Gugat Sri Mulyani, Hakim PTTUN Menangkan ASN Disabilitas yang Dipecat

Jakarta, law-justice.co - Majelis Hakim Pengadilan Tinggi Tata Usaha Negara (PTTUN) Jakarta Pusat memenangkan gugatan seorang aparatur sipil negara (ASN) Kementerian Keuangan (Kemenkeu) penyandang disabilitas yang dipecat, DH, dalam gugatan melawan Menteri Keuangan, Sri Mulyani, dan Badan Pertimbangan ASN (BPASN).

Hakim dalam persidangan yang digelar di Pengadilan Tinggi Tata Usaha Negara (PTTUN) Jakarta Pusat mengabulkan seluruh permohonan DH.
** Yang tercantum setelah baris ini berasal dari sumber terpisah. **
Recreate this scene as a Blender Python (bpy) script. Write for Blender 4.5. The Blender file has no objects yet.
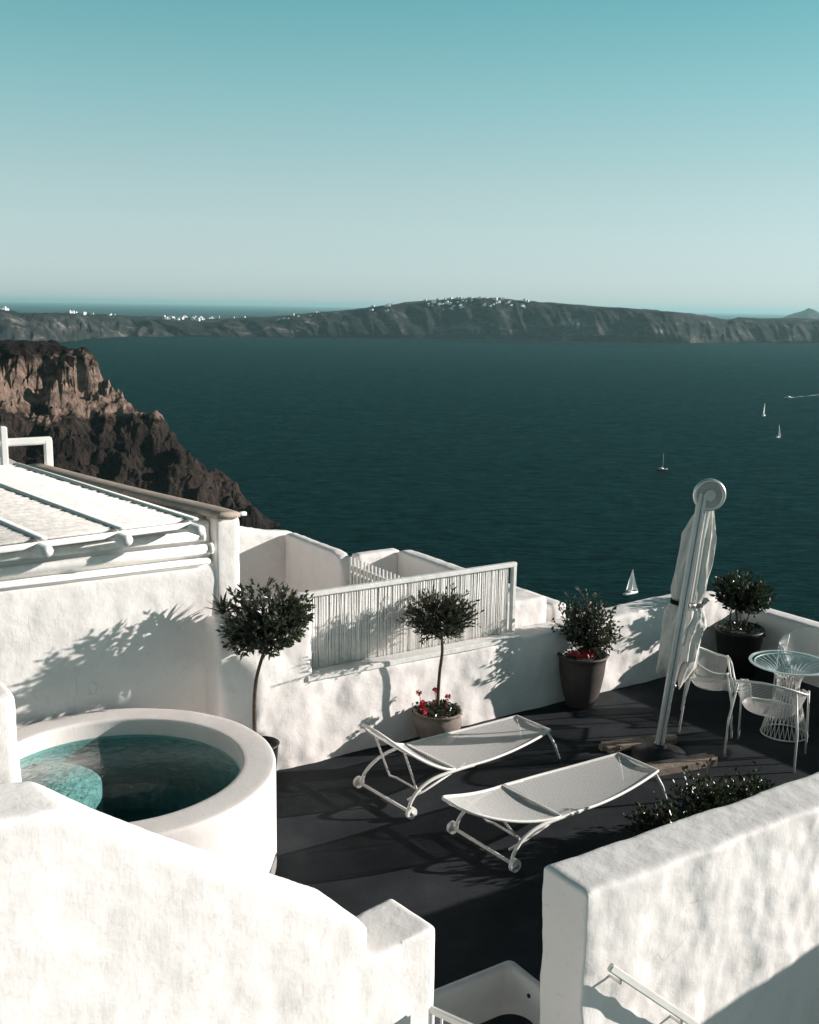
import bpy, bmesh, math, random
from mathutils import Vector, Matrix, noise
import numpy as np
R = math.radians
scene = bpy.context.scene
COL = scene.collection
PI = math.pi

# ------------------------------------------------------------------ frame of the terrace
AX = Vector((.834, .552, 0)).normalized()          # along the long walls
NX = Vector((-.552, .834, 0)).normalized()         # towards the sea
ORG = Vector((-1.14, 9.16, 0))
ANG = math.atan2(AX.y, AX.x)
H = 4.1
SEA = -156.0
def T(s, t, z=0.0):
    v = ORG + AX * s + NX * t
    return Vector((v.x, v.y, z))

# ------------------------------------------------------------------ materials
def nodes_of(name):
    m = bpy.data.materials.new(name); m.use_nodes = True
    nt = m.node_tree; b = nt.nodes['Principled BSDF']
    return m, nt, b
def N(nt, typ, **kw):
    n = nt.nodes.new(typ)
    for k, v in kw.items():
        if k.startswith('_'): setattr(n, k[1:], v)
        else: n.inputs[k.replace('_', ' ')].default_value = v
    return n
def ramp(nt, fac, stops):
    r = nt.nodes.new('ShaderNodeValToRGB')
    el = r.color_ramp.elements
    while len(el) > 1: el.remove(el[-1])
    el[0].position = stops[0][0]; el[0].color = (*stops[0][1], 1)
    for p, c in stops[1:]:
        e = el.new(p); e.color = (*c, 1)
    nt.links.new(fac, r.inputs[0])
    return r.outputs[0]
def simple(name, col, rough=.6, metal=0., var=.12, vscale=6., bump=.15, bscale=40., spec=.5, bdist=.01):
    m, nt, b = nodes_of(name); L = nt.links
    tc = N(nt, 'ShaderNodeTexCoord')
    n1 = N(nt, 'ShaderNodeTexNoise', Scale=vscale, Detail=5.0, Roughness=.6); L.new(tc.outputs['Object'], n1.inputs['Vector'])
    lo = tuple(c * (1 - var) for c in col); hi = tuple(min(1, c * (1 + var)) for c in col)
    L.new(ramp(nt, n1.outputs['Fac'], [(.3, lo), (.7, hi)]), b.inputs['Base Color'])
    b.inputs['Roughness'].default_value = rough; b.inputs['Metallic'].default_value = metal
    b.inputs['Specular IOR Level'].default_value = spec
    if bump > 0:
        n2 = N(nt, 'ShaderNodeTexNoise', Scale=bscale, Detail=4.0); L.new(tc.outputs['Object'], n2.inputs['Vector'])
        bp = N(nt, 'ShaderNodeBump', Strength=bump, Distance=bdist); L.new(n2.outputs['Fac'], bp.inputs['Height'])
        L.new(bp.outputs[0], b.inputs['Normal'])
    return m

def plaster(name='whitewashed_plaster', col=(.84, .795, .765), lump=.6):
    m, nt, b = nodes_of(name); L = nt.links
    g = N(nt, 'ShaderNodeNewGeometry')
    big = N(nt, 'ShaderNodeTexNoise', Scale=1.6, Detail=6.0, Roughness=.62); L.new(g.outputs['Position'], big.inputs['Vector'])
    c1 = ramp(nt, big.outputs['Fac'], [(.25, tuple(c * .86 for c in col)), (.5, col), (.8, tuple(min(.88, c * 1.05) for c in col))])
    sm = N(nt, 'ShaderNodeTexNoise', Scale=23.0, Detail=5.0, Roughness=.7); L.new(g.outputs['Position'], sm.inputs['Vector'])
    c2 = ramp(nt, sm.outputs['Fac'], [(.28, (.80, .77, .74)), (.42, (1, 1, 1))])
    mx = N(nt, 'ShaderNodeMixRGB', _blend_type='MULTIPLY'); mx.inputs[0].default_value = .7
    L.new(c1, mx.inputs[1]); L.new(c2, mx.inputs[2]); L.new(mx.outputs[0], b.inputs['Base Color'])
    b.inputs['Roughness'].default_value = .88; b.inputs['Specular IOR Level'].default_value = .25
    n1 = N(nt, 'ShaderNodeTexNoise', Scale=9.0, Detail=3.0, Roughness=.5); L.new(g.outputs['Position'], n1.inputs['Vector'])
    n2 = N(nt, 'ShaderNodeTexNoise', Scale=60.0, Detail=5.0, Roughness=.65); L.new(g.outputs['Position'], n2.inputs['Vector'])
    mpb = N(nt, 'ShaderNodeMapping'); mpb.inputs['Scale'].default_value = (55, 55, 9); mpb.inputs['Rotation'].default_value = (0, R(18), 0); L.new(g.outputs['Position'], mpb.inputs['Vector'])
    nb = N(nt, 'ShaderNodeTexNoise', Scale=1.0, Detail=3.0, Roughness=.6); L.new(mpb.outputs[0], nb.inputs['Vector'])
    wd = N(nt, 'ShaderNodeTexNoise', Scale=3.0, Detail=3.0); L.new(g.outputs['Position'], wd.inputs['Vector'])
    wm = N(nt, 'ShaderNodeVectorMath', _operation='MULTIPLY_ADD'); L.new(wd.outputs['Color'], wm.inputs[0]); wm.inputs[1].default_value = (.35, .35, .35); L.new(g.outputs['Position'], wm.inputs[2])
    vo = N(nt, 'ShaderNodeTexVoronoi', _feature='DISTANCE_TO_EDGE', Scale=1.3); L.new(wm.outputs[0], vo.inputs['Vector'])
    mk = N(nt, 'ShaderNodeMath', _operation='MULTIPLY_ADD'); L.new(big.outputs['Fac'], mk.inputs[0]); mk.inputs[1].default_value = -.05; mk.inputs[2].default_value = (.0228 if lump > .3 else -.1)
    mm_ = N(nt, 'ShaderNodeMath', _operation='LESS_THAN'); L.new(vo.outputs['Distance'], mm_.inputs[0]); L.new(mk.outputs[0], mm_.inputs[1])
    ck = N(nt, 'ShaderNodeMixRGB', _blend_type='MULTIPLY'); L.new(mm_.outputs[0], ck.inputs[0]); L.new(mx.outputs[0], ck.inputs[1]); ck.inputs[2].default_value = (.86, .84, .82, 1)
    L.new(ck.outputs[0], b.inputs['Base Color'])
    b0 = N(nt, 'ShaderNodeBump', Strength=.22, Distance=.004); L.new(nb.outputs['Fac'], b0.inputs['Height'])
    b1 = N(nt, 'ShaderNodeBump', Strength=lump * .6, Distance=.02); L.new(n1.outputs['Fac'], b1.inputs['Height'])
    b2 = N(nt, 'ShaderNodeBump', Strength=.28, Distance=.003); L.new(n2.outputs['Fac'], b2.inputs['Height'])
    L.new(b0.outputs[0], b1.inputs['Normal']); L.new(b1.outputs[0], b2.inputs['Normal']); L.new(b2.outputs[0], b.inputs['Normal'])
    return m

M = {}
M['plaster'] = plaster()
M['plaster_smooth'] = plaster('smooth_plaster', (.77, .715, .685), .15)
M['metal_white'] = simple('white_painted_metal', (.78, .76, .72), .38, var=.06, bump=.1, bscale=80)
M['alu'] = simple('brushed_aluminium', (.72, .71, .69), .32, metal=.7, var=.08, bump=.05)
M['disc'] = simple('grey_beige_plastic', (.42, .38, .35), .5)
M['mast'] = simple('pale_lacquered_aluminium', (.74, .72, .70), .3, metal=.15, var=.05, bump=.03)
M['fabric'] = simple('parasol_canvas', (.66, .63, .585), .9, var=.08, vscale=8, bump=.35, bscale=260, spec=.1)
M['black'] = simple('black_webbing', (.018, .018, .018), .7)
M['wood_white'] = simple('white_painted_wood', (.76, .74, .71), .65, var=.12, vscale=12, bump=.3, bscale=35)
M['cane'] = simple('whitewashed_cane', (.80, .77, .735), .75, var=.10, vscale=14, bump=.25, bscale=45)
M['cane_grey'] = simple('weathered_cane', (.56, .53, .50), .85, var=.25, vscale=14, bump=.4, bscale=45)
M['coping'] = simple('bare_cement_coping', (.36, .285, .235), .9, var=.25, vscale=5, bump=.4)
M['pot_clay'] = simple('weathered_clay', (.20, .165, .14), .85, var=.25, vscale=7, bump=.3, bscale=30)
M['pot_dark'] = simple('dark_glazed_clay', (.060, .050, .045), .6, var=.3, vscale=5, bump=.2)
M['pot_black'] = simple('black_pot', (.014, .013, .013), .5, var=.3)
M['soil'] = simple('soil', (.035, .026, .018), 1, var=.4, vscale=30, bump=.8, bscale=60)
M['bark'] = simple('bark', (.075, .052, .038), .9, var=.35, vscale=25, bump=.6, bscale=70)
M['petal'] = simple('red_petals', (.52, .02, .035), .6, var=.25, vscale=40, bump=0)
M['blue_tile'] = simple('pool_render', (.42, .48, .47), .7, var=.22, vscale=14, bump=.5, bscale=22, bdist=.03)
M['bench'] = simple('rough_pool_bench', (.37, .44, .43), .8, var=.35, vscale=16, bump=.9, bscale=20, bdist=.05)
M['dark_hole'] = simple('dark_opening', (.012, .012, .012), .6)
M['sail'] = simple('sailcloth', (.82, .81, .78), .8, bump=0)
M['hull_white'] = simple('white_hull', (.75, .75, .73), .4, bump=0)
M['hull_dark'] = simple('dark_hull', (.05, .05, .055), .4, bump=0)
M['bronze'] = simple('bronze_fitting', (.25, .2, .13), .4, metal=.8)
M['steel'] = simple('pool_fitting', (.7, .7, .68), .35, metal=.8)

def leaf_mat(name, a, b_, rough=.45):
    m, nt, b = nodes_of(name); L = nt.links
    g = N(nt, 'ShaderNodeNewGeometry')
    L.new(ramp(nt, g.outputs['Random Per Island'], [(0, a), (.6, tuple((p + q) / 2 for p, q in zip(a, b_))), (1, b_)]), b.inputs['Base Color'])
    b.inputs['Roughness'].default_value = rough
    tr = N(nt, 'ShaderNodeBsdfTranslucent'); tr.inputs['Color'].default_value = (b_[0] * 1.1, b_[1] * 1.3, b_[2] * .7, 1)
    mx = N(nt, 'ShaderNodeMixShader'); mx.inputs[0].default_value = .15
    out = nt.nodes['Material Output']
    L.new(b.outputs[0], mx.inputs[1]); L.new(tr.outputs[0], mx.inputs[2]); L.new(mx.outputs[0], out.inputs['Surface'])
    return m
M['leaf_olive'] = leaf_mat('olive_leaf', (.022, .028, .020), (.075, .083, .062))
M['leaf_broad'] = leaf_mat('broad_leaf', (.014, .020, .015), (.095, .105, .080), .33)
M['leaf_dark'] = leaf_mat('dark_glossy_leaf', (.010, .018, .011), (.045, .058, .036), .3)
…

Tak hanya itu, Majelis Hakim PTTUN juga menyatakan Surat Keputusan (SK) pemecatan yang dikeluarkan Kemenkeu dan BPASN batal.

"Menyatakan batal surat Kemenkeu dan BPASN dan memerintahkan Kemenkeu dan BPASN untuk mencabut surat keputusan tersebut," kata kuasa hukum DH dari LBH Jakarta, Charlie Albahiji.

Sebagai informasi, sidang gugatan DH melawan Kemenkeu dan BPASN digelar secara terbuka. Namun, Majelis Hakim PTTUN tidak mengizinkan awak media untuk meliput.

Lebih lanjut, kata Charlie, Majelis Hakim PTTUN memerintahkan Kemenkeu dan BPASN merehabilitasi hak penggugat sebagai ASN di lingkungan Kemenkeu.

Hal ini dilakukan setelah dokter penguji kesehatan PNS menyatakan DH sudah bisa kembali bekerja di Kemenkeu.

"Setelah keputusan dari dokter, maka Kemenkeu wajib mempekerjakan DH mengembalikannya ke posisi di lingkungan kerja sebagai ASN," jelas Charlie.

Menurut Charlie, putusan ini menjadi kemenangan bagi DH dan penyandang disabilitas pada umumnya, khususnya terkait hak-hak mereka yang dijamin Undang-Undang Perlindungan Disabilitas.

"Jadi secara umum sih ini kemenangan buat DH dan lebih jauh lagi kemenangan buat para penyandang disabilitas," kata Charlie.

Sebelumnya, DH dipecat dari Kemenkeu karena dianggap melanggar absensi. Padahal, DH tidak masuk karena gangguan mental yang dialaminya.

DH didiagnosis menderita skizofrenia paranoid. Dia sempat pergi ke Sumatera atas tugas dari `tim` (tidak nyata) dan putus kontak dengan keluarganya.

Beberapa waktu kemudian, Kemenkeu menerbitkan SK pemberhentian DH karena masalah absensi.

Gangguan yang DH derita bertambah parah sebelum akhirnya keluarganya membawa dia untuk berobat dan didampingi psikiater.

Setelah keadaan membaik, DH melaporkan kondisinya ke Kemenkeu. Namun, dia justru diminta mengajukan banding ke BPASN.

Dia juga diminta mengembalikan uang ratusan juta rupiah karena dinilai melanggar perjanjian ikatan dinas saat mendapatkan beasiswa dari Pemerintah Australia.

DH pun kemudian mengajukan banding ke BPASN dan meminta pertimbangan khusus karena telat menggugat.

Namun, BPASN menolak dengan alasan waktu banding sudah lewat dari 14 hari kerja sejak SK pemecatan itu dikirimkan ke keluarganya.